The Gold could gather higher momentum later as a safe haven by the growing geopolitical concerns about US-Iran conflicts, after new attacks on Oil tanks coming from the oil rich Arabian Gulf area, While US-China trade dispute is still affecting negatively on the global economic expansion and its demand for commodities and energy.



In the same time, GBP is still suffering from the miserable political case in UK which can lead to Hard Brexit specially, If the most favorable person to Trump in UK Boris Johnson is to lead of the Conservative Party.

And Even in the case of reaching a deal with EU, The UK economy will be in need for boosting to restore confidence in its outlook and monetary assistance to produce the required number of jobs away from EU, while the current inflation level in UK is still well below its 2% yearly goal.

While the Brexit extension to next Oct. 31 can drive the UK economy to longer stalling and lower confidence in business spending waiting for certainty.

Anyway, this miserable stance should end to something certain about Brexit this year and BOE is looking closer to have interest rate cutting by the end of it to boost confidence and stimulate economy, amid the current lower inflation pressure and the sake for meeting the supply building up at a closer point to avert economic deterioration in UK.


While the single currency is still negatively impacted also by the uncertainty about Brexit and in the same time EU is facing lower inflation levels and slower economic growth can make the ECB in no rush to raise rate.

ECB President Mario Draghi's confirmed during the press conference following the broad members meeting on that the economy is still tilting to the downside and it's not expected to raise rates before the first half of 2020 to avoid joining this current Fed's tightening cycle which is looking about to end by coming soon cutting can be next July.

The ECB has not referred yet to taking any new easing measurements to stimulate the EU Economy which is well threatened by the US trade wars, but the markets participants will be waiting for that reference. while EU governmental bonds yields are easing down following UST.

Trump tweeted this week that the single currency is undervalued but it has not reacted positively following his comment vs. the greenback which is still enjoying better economic stance in US.
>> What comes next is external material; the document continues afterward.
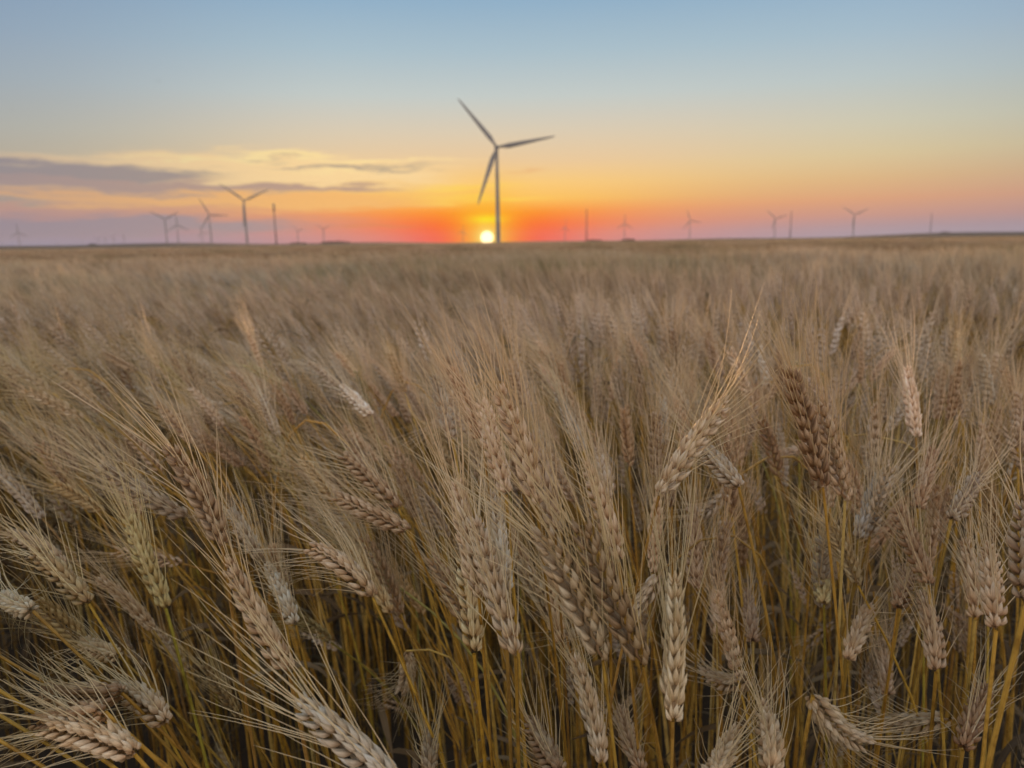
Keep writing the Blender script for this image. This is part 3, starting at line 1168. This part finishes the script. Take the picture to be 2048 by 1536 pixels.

The Yields slide could make the Gold more and more attractive to the investors, while all of the markets are waiting now for stronger signal from the Fed to refer to a close interest rate cutting.

While all hopes are hanging now on the new meeting between the leaders of US and China on 28–29 June in Osaka in the coming G20 summit for reaching a relief to stop this war in early time.

After US and China exchanged in the beginning of this month imposing Tariffs were supposed to take place in the beginning of this year, but they have delayed for hopes on talks have sparked in Beyonce Aires by the end of last November during G20 meeting.

Trump decided to raise the levy on Chinese goods worth $200b from 10% to 25% and China retaliate by imposing tariffs from 5% to 25% to a total of $60B worth of US goods saying that China is studying halting of its purchasing of US agricultural products and reducing its Boeing orders.

While the main worry will be always the fear of Chinese selling of its holding of UST to finance this war which can last for longer time than expected.


This Trade War escalating could affect negative on the commodities currencies too such as AUD, NZD and CAD as it weighs down on the potential growth of these 2 biggest economies and their demand for energy and commodities.

RBA has already taken its decision to start lowering the interest rate by 0.25% last week on increasing worries about the global demand for commodities, amid lower global economic expansion expectations and fear of the trade war implications between US and China which have grown recently.